▸ Requirements
Quote every line from the top of the listing down to and including the line that contains "area((-7.5, 0.5, 2.5), 3, 2, 60)".

▸ Provided material

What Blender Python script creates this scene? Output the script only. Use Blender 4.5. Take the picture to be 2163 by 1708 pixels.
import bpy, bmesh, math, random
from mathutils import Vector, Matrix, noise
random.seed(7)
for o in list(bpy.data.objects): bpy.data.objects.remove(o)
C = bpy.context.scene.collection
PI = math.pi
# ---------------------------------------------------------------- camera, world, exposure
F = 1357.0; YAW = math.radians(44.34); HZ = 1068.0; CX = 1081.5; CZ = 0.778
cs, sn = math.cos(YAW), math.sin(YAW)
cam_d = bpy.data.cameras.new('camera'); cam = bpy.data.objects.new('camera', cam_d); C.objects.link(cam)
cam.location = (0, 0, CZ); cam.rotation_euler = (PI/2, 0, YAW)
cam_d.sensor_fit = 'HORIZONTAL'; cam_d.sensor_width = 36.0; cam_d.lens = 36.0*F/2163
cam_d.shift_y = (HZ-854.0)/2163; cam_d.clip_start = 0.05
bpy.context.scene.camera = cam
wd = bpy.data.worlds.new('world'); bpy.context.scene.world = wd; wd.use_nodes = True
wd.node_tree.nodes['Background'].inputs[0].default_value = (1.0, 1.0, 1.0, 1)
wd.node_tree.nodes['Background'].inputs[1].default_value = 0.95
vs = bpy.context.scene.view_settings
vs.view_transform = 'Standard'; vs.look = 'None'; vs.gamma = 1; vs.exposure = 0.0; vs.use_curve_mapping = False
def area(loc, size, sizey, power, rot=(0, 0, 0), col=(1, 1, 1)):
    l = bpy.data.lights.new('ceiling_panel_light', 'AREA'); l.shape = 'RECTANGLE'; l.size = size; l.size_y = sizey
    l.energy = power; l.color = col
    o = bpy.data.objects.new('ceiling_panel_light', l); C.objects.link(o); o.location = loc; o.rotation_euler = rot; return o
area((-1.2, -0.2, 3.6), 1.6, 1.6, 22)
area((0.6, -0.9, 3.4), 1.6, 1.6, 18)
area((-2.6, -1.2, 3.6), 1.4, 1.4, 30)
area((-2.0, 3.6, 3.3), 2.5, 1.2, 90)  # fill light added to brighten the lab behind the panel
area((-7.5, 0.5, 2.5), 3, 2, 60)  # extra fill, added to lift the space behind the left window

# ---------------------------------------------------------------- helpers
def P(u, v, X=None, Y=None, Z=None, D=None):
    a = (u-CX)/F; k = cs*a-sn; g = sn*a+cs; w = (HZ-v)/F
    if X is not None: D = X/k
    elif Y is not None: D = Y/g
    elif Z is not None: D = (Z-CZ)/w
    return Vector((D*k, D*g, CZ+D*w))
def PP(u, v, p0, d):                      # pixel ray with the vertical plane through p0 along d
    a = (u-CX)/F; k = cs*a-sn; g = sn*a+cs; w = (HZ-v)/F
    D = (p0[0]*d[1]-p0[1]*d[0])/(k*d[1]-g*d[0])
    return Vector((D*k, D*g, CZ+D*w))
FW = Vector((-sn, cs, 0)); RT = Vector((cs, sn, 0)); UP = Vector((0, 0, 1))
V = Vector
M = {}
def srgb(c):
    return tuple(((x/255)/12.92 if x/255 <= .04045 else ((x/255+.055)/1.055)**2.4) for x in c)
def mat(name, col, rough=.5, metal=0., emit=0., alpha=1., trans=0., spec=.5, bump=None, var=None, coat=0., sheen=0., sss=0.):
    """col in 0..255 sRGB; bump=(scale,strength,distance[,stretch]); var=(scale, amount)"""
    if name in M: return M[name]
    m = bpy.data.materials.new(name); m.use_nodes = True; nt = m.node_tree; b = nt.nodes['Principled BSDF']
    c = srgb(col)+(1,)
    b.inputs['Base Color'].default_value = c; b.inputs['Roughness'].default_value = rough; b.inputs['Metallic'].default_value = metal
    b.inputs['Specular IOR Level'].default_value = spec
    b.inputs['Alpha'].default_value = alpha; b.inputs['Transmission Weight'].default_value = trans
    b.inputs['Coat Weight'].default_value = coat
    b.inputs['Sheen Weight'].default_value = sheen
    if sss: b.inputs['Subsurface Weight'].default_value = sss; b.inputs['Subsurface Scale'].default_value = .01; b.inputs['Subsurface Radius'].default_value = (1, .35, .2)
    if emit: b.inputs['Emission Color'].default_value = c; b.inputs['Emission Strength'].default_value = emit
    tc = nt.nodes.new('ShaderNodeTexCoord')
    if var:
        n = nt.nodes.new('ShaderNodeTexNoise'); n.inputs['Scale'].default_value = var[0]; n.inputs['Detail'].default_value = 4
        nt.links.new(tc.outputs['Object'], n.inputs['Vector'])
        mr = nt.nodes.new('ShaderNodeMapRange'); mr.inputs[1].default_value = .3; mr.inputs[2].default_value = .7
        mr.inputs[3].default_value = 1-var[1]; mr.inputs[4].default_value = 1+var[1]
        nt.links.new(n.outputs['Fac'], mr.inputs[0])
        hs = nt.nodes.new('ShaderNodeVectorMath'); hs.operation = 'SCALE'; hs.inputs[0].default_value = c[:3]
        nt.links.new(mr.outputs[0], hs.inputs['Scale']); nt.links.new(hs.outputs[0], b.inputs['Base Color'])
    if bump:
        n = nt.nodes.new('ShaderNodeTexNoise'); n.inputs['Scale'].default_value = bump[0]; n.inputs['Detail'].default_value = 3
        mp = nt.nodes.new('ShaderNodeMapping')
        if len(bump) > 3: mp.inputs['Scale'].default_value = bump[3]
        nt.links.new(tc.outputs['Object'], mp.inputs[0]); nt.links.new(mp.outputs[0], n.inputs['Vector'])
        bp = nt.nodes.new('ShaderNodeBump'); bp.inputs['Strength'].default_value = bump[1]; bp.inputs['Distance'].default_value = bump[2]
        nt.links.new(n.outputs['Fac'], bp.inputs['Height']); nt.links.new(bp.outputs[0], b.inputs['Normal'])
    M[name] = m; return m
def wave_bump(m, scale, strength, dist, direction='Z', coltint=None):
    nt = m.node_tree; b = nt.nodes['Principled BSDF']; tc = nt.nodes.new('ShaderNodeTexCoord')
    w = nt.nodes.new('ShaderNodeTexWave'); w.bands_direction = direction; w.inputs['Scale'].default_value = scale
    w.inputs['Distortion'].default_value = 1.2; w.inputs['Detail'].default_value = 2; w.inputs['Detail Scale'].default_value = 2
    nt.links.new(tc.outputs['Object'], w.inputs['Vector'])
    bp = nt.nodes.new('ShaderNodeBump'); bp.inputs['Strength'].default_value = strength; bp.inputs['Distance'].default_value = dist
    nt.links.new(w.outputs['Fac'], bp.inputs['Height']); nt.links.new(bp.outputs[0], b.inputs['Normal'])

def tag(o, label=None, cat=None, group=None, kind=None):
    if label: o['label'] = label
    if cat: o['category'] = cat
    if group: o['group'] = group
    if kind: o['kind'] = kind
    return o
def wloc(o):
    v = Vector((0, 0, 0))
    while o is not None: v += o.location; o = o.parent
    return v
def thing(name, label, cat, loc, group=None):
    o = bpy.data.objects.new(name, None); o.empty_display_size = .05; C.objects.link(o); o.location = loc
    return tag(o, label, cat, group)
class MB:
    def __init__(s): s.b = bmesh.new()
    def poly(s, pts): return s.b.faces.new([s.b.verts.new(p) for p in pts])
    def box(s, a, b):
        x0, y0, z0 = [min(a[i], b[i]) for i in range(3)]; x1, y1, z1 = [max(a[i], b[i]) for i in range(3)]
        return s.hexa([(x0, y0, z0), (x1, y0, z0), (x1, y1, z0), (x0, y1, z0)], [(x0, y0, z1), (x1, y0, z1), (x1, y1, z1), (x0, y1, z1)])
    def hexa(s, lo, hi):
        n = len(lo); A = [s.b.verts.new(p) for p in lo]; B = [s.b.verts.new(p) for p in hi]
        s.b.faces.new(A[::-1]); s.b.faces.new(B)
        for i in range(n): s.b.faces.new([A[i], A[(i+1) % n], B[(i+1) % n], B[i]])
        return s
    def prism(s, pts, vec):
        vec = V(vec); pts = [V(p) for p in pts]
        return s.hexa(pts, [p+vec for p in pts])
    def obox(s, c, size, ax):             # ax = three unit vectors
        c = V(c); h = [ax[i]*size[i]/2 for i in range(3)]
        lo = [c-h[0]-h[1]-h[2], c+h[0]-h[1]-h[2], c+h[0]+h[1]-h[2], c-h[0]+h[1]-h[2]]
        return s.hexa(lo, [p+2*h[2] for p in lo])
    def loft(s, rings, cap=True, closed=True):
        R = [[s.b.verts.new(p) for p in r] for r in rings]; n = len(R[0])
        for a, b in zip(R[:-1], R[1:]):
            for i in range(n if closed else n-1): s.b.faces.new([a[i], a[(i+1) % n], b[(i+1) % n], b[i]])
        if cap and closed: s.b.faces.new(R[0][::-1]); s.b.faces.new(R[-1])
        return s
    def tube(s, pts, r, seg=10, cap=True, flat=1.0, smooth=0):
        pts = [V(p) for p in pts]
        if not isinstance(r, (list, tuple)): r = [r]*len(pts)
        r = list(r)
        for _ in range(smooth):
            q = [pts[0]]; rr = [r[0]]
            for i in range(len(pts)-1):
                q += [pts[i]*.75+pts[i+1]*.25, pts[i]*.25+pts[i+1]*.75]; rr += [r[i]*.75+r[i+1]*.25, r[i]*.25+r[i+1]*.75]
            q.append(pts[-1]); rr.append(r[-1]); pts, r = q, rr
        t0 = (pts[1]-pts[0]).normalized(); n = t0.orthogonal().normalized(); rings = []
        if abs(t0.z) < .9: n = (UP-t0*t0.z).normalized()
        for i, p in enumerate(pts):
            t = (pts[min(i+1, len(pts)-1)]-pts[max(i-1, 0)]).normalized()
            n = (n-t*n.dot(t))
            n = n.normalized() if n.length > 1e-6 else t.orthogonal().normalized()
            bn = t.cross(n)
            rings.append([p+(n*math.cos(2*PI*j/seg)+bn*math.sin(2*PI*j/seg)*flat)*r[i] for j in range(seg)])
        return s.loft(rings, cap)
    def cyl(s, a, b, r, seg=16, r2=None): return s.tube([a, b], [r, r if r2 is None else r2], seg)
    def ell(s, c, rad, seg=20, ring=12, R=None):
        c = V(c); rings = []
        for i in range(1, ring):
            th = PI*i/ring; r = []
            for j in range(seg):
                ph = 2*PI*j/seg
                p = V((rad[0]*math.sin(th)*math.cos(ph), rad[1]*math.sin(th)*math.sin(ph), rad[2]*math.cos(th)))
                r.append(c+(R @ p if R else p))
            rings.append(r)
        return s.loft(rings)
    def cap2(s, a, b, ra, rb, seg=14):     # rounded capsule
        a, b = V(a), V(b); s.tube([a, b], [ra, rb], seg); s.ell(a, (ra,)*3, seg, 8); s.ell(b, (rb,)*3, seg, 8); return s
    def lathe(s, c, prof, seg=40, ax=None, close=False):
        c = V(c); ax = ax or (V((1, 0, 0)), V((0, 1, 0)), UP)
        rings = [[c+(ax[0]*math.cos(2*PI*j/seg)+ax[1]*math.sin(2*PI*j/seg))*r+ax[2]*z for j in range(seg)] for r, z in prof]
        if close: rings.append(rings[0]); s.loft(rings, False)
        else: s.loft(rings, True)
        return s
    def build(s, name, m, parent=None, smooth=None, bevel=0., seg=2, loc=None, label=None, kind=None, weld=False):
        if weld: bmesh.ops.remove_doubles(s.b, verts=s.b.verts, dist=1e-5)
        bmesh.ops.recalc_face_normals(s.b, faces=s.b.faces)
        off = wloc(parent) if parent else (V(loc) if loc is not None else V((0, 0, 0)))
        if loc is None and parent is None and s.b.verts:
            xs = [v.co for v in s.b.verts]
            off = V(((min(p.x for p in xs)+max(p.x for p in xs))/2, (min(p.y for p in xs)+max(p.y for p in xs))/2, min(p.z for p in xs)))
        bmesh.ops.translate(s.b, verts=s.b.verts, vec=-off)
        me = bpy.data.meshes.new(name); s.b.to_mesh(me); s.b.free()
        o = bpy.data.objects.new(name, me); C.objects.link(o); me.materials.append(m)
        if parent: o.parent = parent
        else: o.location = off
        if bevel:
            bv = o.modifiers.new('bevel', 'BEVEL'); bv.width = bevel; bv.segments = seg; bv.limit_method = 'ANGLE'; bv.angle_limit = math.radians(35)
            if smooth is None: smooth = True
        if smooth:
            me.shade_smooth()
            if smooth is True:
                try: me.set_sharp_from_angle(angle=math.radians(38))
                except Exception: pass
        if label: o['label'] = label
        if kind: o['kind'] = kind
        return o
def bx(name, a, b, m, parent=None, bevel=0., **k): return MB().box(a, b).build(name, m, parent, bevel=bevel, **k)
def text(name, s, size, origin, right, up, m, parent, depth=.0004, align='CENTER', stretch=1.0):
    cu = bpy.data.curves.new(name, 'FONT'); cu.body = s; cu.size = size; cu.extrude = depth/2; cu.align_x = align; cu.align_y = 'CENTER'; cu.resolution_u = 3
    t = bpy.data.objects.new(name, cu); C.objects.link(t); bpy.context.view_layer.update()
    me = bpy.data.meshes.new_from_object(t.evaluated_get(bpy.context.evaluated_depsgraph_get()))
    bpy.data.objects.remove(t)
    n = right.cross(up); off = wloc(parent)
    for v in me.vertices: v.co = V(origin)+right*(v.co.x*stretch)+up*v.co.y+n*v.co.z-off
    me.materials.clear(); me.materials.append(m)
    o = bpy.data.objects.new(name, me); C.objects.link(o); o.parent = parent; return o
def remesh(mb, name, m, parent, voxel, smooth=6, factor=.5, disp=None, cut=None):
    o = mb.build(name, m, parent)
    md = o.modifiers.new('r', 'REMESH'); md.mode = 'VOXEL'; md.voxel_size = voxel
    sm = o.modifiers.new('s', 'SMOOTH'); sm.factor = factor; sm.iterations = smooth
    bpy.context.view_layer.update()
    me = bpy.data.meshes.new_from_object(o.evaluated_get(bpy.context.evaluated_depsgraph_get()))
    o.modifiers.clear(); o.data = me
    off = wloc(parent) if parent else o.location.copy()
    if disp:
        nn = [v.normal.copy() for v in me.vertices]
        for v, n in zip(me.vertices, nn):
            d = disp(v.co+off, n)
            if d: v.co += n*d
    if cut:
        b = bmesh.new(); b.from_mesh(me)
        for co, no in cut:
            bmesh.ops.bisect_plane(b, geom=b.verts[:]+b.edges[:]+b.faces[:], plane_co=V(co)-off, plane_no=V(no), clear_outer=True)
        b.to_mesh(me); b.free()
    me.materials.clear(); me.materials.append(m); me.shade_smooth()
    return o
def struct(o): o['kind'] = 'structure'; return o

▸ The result
What Blender Python script creates this scene? Output the script only. Use Blender 4.5. Take the picture to be 2163 by 1708 pixels.
import bpy, bmesh, math, random
from mathutils import Vector, Matrix, noise
random.seed(7)
for o in list(bpy.data.objects): bpy.data.objects.remove(o)
C = bpy.context.scene.collection
PI = math.pi
# ---------------------------------------------------------------- camera, world, exposure
F = 1357.0; YAW = math.radians(44.34); HZ = 1068.0; CX = 1081.5; CZ = 0.778
cs, sn = math.cos(YAW), math.sin(YAW)
cam_d = bpy.data.cameras.new('camera'); cam = bpy.data.objects.new('camera', cam_d); C.objects.link(cam)
cam.location = (0, 0, CZ); cam.rotation_euler = (PI/2, 0, YAW)
cam_d.sensor_fit = 'HORIZONTAL'; cam_d.sensor_width = 36.0; cam_d.lens = 36.0*F/2163
cam_d.shift_y = (HZ-854.0)/2163; cam_d.clip_start = 0.05
bpy.context.scene.camera = cam
wd = bpy.data.worlds.new('world'); bpy.context.scene.world = wd; wd.use_nodes = True
wd.node_tree.nodes['Background'].inputs[0].default_value = (1.0, 1.0, 1.0, 1)
wd.node_tree.nodes['Background'].inputs[1].default_value = 0.95
vs = bpy.context.scene.view_settings
vs.view_transform = 'Standard'; vs.look = 'None'; vs.gamma = 1; vs.exposure = 0.0; vs.use_curve_mapping = False
def area(loc, size, sizey, power, rot=(0, 0, 0), col=(1, 1, 1)):
    l = bpy.data.lights.new('ceiling_panel_light', 'AREA'); l.shape = 'RECTANGLE'; l.size = size; l.size_y = sizey
    l.energy = power; l.color = col
    o = bpy.data.objects.new('ceiling_panel_light', l); C.objects.link(o); o.location = loc; o.rotation_euler = rot; return o
area((-1.2, -0.2, 3.6), 1.6, 1.6, 22)
area((0.6, -0.9, 3.4), 1.6, 1.6, 18)
area((-2.6, -1.2, 3.6), 1.4, 1.4, 30)
area((-2.0, 3.6, 3.3), 2.5, 1.2, 90)  # fill light added to brighten the lab behind the panel
area((-7.5, 0.5, 2.5), 3, 2, 60)  # extra fill, added to lift the space behind the left window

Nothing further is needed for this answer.